→ Required work
Repeat the whole listing below, word for word.

→ Exercise materials
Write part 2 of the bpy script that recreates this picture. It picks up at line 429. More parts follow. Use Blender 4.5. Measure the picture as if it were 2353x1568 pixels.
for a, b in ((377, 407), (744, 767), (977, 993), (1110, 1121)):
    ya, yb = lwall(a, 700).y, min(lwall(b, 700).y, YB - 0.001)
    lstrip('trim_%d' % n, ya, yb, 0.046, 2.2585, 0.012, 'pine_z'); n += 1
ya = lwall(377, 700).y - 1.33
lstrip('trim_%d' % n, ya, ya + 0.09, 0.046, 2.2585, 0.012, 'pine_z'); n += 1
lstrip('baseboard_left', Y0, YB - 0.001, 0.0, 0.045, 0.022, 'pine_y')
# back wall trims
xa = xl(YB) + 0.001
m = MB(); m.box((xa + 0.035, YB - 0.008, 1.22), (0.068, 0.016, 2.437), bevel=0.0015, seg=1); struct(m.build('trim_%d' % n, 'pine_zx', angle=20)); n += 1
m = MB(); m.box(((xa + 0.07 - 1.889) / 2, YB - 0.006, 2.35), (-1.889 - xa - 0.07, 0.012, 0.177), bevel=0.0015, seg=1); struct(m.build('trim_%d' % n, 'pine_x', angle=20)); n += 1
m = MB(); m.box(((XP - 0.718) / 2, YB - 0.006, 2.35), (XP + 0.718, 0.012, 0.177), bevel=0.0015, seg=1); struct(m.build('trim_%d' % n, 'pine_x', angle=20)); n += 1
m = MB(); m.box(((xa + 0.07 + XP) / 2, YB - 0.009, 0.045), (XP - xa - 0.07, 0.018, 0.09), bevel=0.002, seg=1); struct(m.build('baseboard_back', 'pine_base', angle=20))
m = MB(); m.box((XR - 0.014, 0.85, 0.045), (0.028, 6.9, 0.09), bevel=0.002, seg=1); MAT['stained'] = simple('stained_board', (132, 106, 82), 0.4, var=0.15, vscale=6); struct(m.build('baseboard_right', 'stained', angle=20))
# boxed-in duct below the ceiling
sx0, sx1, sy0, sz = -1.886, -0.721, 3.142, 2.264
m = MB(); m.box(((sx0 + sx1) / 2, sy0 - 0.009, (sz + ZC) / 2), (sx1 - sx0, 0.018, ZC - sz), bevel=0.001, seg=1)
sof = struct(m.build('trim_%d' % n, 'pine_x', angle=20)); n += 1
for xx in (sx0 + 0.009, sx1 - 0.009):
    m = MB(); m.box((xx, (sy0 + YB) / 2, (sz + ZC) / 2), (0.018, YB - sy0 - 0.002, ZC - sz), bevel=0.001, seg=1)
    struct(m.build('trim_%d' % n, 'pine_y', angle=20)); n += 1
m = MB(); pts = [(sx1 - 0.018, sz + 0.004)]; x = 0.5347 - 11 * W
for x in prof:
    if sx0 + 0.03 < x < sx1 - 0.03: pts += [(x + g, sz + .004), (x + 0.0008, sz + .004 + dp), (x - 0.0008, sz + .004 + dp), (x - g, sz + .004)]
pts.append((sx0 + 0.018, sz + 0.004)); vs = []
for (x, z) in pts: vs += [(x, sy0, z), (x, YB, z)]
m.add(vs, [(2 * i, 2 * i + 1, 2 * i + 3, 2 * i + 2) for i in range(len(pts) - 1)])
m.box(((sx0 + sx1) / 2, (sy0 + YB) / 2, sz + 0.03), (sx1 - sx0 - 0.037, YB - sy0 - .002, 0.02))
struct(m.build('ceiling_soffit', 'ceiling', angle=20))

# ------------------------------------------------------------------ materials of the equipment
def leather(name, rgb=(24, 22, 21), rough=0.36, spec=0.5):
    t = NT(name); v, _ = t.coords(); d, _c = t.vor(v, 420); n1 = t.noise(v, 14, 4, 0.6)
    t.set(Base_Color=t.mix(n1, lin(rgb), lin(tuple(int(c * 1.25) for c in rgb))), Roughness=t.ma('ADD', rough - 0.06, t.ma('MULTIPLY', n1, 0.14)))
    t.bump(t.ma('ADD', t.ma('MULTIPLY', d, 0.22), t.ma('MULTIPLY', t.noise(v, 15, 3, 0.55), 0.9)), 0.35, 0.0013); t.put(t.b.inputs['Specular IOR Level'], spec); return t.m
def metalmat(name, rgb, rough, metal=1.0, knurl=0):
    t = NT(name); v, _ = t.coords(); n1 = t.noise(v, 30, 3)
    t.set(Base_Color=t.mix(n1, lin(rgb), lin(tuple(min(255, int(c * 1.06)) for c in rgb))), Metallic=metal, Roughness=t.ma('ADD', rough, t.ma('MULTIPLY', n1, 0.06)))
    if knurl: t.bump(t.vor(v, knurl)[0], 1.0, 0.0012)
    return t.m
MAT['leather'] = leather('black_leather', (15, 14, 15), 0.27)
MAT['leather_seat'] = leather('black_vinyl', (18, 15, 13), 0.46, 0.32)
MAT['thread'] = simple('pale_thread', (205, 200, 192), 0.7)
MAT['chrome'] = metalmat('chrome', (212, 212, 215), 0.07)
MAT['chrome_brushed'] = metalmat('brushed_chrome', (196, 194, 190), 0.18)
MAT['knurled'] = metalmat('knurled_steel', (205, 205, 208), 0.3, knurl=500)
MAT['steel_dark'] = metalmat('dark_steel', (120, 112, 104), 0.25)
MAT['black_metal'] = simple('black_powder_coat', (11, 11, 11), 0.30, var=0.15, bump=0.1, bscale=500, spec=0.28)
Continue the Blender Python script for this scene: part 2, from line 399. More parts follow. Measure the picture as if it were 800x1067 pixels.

→ Exercise response
Write part 2 of the bpy script that recreates this picture. It picks up at line 429. More parts follow. Use Blender 4.5. Measure the picture as if it were 2353x1568 pixels.
for a, b in ((377, 407), (744, 767), (977, 993), (1110, 1121)):
    ya, yb = lwall(a, 700).y, min(lwall(b, 700).y, YB - 0.001)
    lstrip('trim_%d' % n, ya, yb, 0.046, 2.2585, 0.012, 'pine_z'); n += 1
ya = lwall(377, 700).y - 1.33
lstrip('trim_%d' % n, ya, ya + 0.09, 0.046, 2.2585, 0.012, 'pine_z'); n += 1
lstrip('baseboard_left', Y0, YB - 0.001, 0.0, 0.045, 0.022, 'pine_y')
# back wall trims
xa = xl(YB) + 0.001
m = MB(); m.box((xa + 0.035, YB - 0.008, 1.22), (0.068, 0.016, 2.437), bevel=0.0015, seg=1); struct(m.build('trim_%d' % n, 'pine_zx', angle=20)); n += 1
m = MB(); m.box(((xa + 0.07 - 1.889) / 2, YB - 0.006, 2.35), (-1.889 - xa - 0.07, 0.012, 0.177), bevel=0.0015, seg=1); struct(m.build('trim_%d' % n, 'pine_x', angle=20)); n += 1
m = MB(); m.box(((XP - 0.718) / 2, YB - 0.006, 2.35), (XP + 0.718, 0.012, 0.177), bevel=0.0015, seg=1); struct(m.build('trim_%d' % n, 'pine_x', angle=20)); n += 1
m = MB(); m.box(((xa + 0.07 + XP) / 2, YB - 0.009, 0.045), (XP - xa - 0.07, 0.018, 0.09), bevel=0.002, seg=1); struct(m.build('baseboard_back', 'pine_base', angle=20))
m = MB(); m.box((XR - 0.014, 0.85, 0.045), (0.028, 6.9, 0.09), bevel=0.002, seg=1); MAT['stained'] = simple('stained_board', (132, 106, 82), 0.4, var=0.15, vscale=6); struct(m.build('baseboard_right', 'stained', angle=20))
# boxed-in duct below the ceiling
sx0, sx1, sy0, sz = -1.886, -0.721, 3.142, 2.264
m = MB(); m.box(((sx0 + sx1) / 2, sy0 - 0.009, (sz + ZC) / 2), (sx1 - sx0, 0.018, ZC - sz), bevel=0.001, seg=1)
sof = struct(m.build('trim_%d' % n, 'pine_x', angle=20)); n += 1
for xx in (sx0 + 0.009, sx1 - 0.009):
    m = MB(); m.box((xx, (sy0 + YB) / 2, (sz + ZC) / 2), (0.018, YB - sy0 - 0.002, ZC - sz), bevel=0.001, seg=1)
    struct(m.build('trim_%d' % n, 'pine_y', angle=20)); n += 1
m = MB(); pts = [(sx1 - 0.018, sz + 0.004)]; x = 0.5347 - 11 * W
for x in prof:
    if sx0 + 0.03 < x < sx1 - 0.03: pts += [(x + g, sz + .004), (x + 0.0008, sz + .004 + dp), (x - 0.0008, sz + .004 + dp), (x - g, sz + .004)]
pts.append((sx0 + 0.018, sz + 0.004)); vs = []
for (x, z) in pts: vs += [(x, sy0, z), (x, YB, z)]
m.add(vs, [(2 * i, 2 * i + 1, 2 * i + 3, 2 * i + 2) for i in range(len(pts) - 1)])
m.box(((sx0 + sx1) / 2, (sy0 + YB) / 2, sz + 0.03), (sx1 - sx0 - 0.037, YB - sy0 - .002, 0.02))
struct(m.build('ceiling_soffit', 'ceiling', angle=20))

# ------------------------------------------------------------------ materials of the equipment
def leather(name, rgb=(24, 22, 21), rough=0.36, spec=0.5):
    t = NT(name); v, _ = t.coords(); d, _c = t.vor(v, 420); n1 = t.noise(v, 14, 4, 0.6)
    t.set(Base_Color=t.mix(n1, lin(rgb), lin(tuple(int(c * 1.25) for c in rgb))), Roughness=t.ma('ADD', rough - 0.06, t.ma('MULTIPLY', n1, 0.14)))
    t.bump(t.ma('ADD', t.ma('MULTIPLY', d, 0.22), t.ma('MULTIPLY', t.noise(v, 15, 3, 0.55), 0.9)), 0.35, 0.0013); t.put(t.b.inputs['Specular IOR Level'], spec); return t.m
def metalmat(name, rgb, rough, metal=1.0, knurl=0):
    t = NT(name); v, _ = t.coords(); n1 = t.noise(v, 30, 3)
    t.set(Base_Color=t.mix(n1, lin(rgb), lin(tuple(min(255, int(c * 1.06)) for c in rgb))), Metallic=metal, Roughness=t.ma('ADD', rough, t.ma('MULTIPLY', n1, 0.06)))
    if knurl: t.bump(t.vor(v, knurl)[0], 1.0, 0.0012)
    return t.m
MAT['leather'] = leather('black_leather', (15, 14, 15), 0.27)
MAT['leather_seat'] = leather('black_vinyl', (18, 15, 13), 0.46, 0.32)
MAT['thread'] = simple('pale_thread', (205, 200, 192), 0.7)
MAT['chrome'] = metalmat('chrome', (212, 212, 215), 0.07)
MAT['chrome_brushed'] = metalmat('brushed_chrome', (196, 194, 190), 0.18)
MAT['knurled'] = metalmat('knurled_steel', (205, 205, 208), 0.3, knurl=500)
MAT['steel_dark'] = metalmat('dark_steel', (120, 112, 104), 0.25)
MAT['black_metal'] = simple('black_powder_coat', (11, 11, 11), 0.30, var=0.15, bump=0.1, bscale=500, spec=0.28)
Continue the Blender Python script for this scene: part 2, from line 399. More parts follow. Measure the picture as if it were 800x1067 pixels.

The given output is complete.